Das óperas ditas sérias de Rossini (Tancredi, Otello, Mosè in Egitto, Semiramide) todas sucessos internacionais, ficaram, os títulos e, quando muito, as aberturas. E o problema é que Rossini parecia um autor cômico, mesmo quando o enredo era trágico.

Beethoven, em 1824, ao receber Rossini, pediu-lhe que escrever "mais Barbieris e mais outros Barbieris, pois para a ópera séria seu talento não presta".

Se a segunda metade do século XIX deu razão a Beethoven, os críticos contemporâneos começam a rever essa posição, encontrando qualidades antes insuspeitadas na chamada obra séria do compositor. Mas sem exagerar.

Donizetti

Gaetano Donizetti (1797 - 1848) foi rival e sucessor de Rossini. Na verdade, foi um sub-Rossini, melhor adaptado ao ambiente francês. Teve uma vida cheia de sucessos retumbantes e depois enlouqueceu.

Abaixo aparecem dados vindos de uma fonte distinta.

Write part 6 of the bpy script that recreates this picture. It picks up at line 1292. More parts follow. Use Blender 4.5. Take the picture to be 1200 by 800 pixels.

Ele era capaz de escrever três ou quatro óperas por ano, com facilidade, mas não foi capaz de evitar frases-feitas musicais, música trivial e a repetição de truques bem sucedidos.

Lá fille du règiment, de 1840, até hoje é representada nos teatros de província na França. Chegando a ser excelente nas óperas-cômicas L'Elisire d'amore e Don Pasquale (que Mário de Andrade classifica como "deliciosas"), acertou, uma ou outra vez, em grandes momentos trágicos, como em Lucia di Lammermoor e em Anna Bolena.

Bellini

Vincenzo Bellini (1801 - 1835) é o oposto de Rossini na nova ópera italiana. Apesar de ter estudado música, parece ignorar os elementos da profissão musical. Seu acompanhamento orquestral é de um simplismo desconcertante. Não existe, para ele, a harmonia. Tudo se reduz à melodia cantada. Carpeaux o chama de "o compositor mais monódico de todos os tempos".

Mas sua melodia, que parece surgir espontaneamente das palavras, é de rara nobreza, tendo influído decisivamente sobre Chopin. Morreu moço, antes de ter dado o que poderia dar.

Quatro de suas óperas sobrevivem: I Montechi e i Capuleti, I Puritani, Sonnambula e sua obra-prima, Norma, "a ópera italiana mais ricamente melódica antes de Verdi", segundo Carpeaux, com um lirismo puro e simples. Norma é uma dessa operas que devem ficar para sempre.

Segundo Mário de Andrade "o açúcar de Belline sempre fez muito sucesso em São Paulo e no Rio".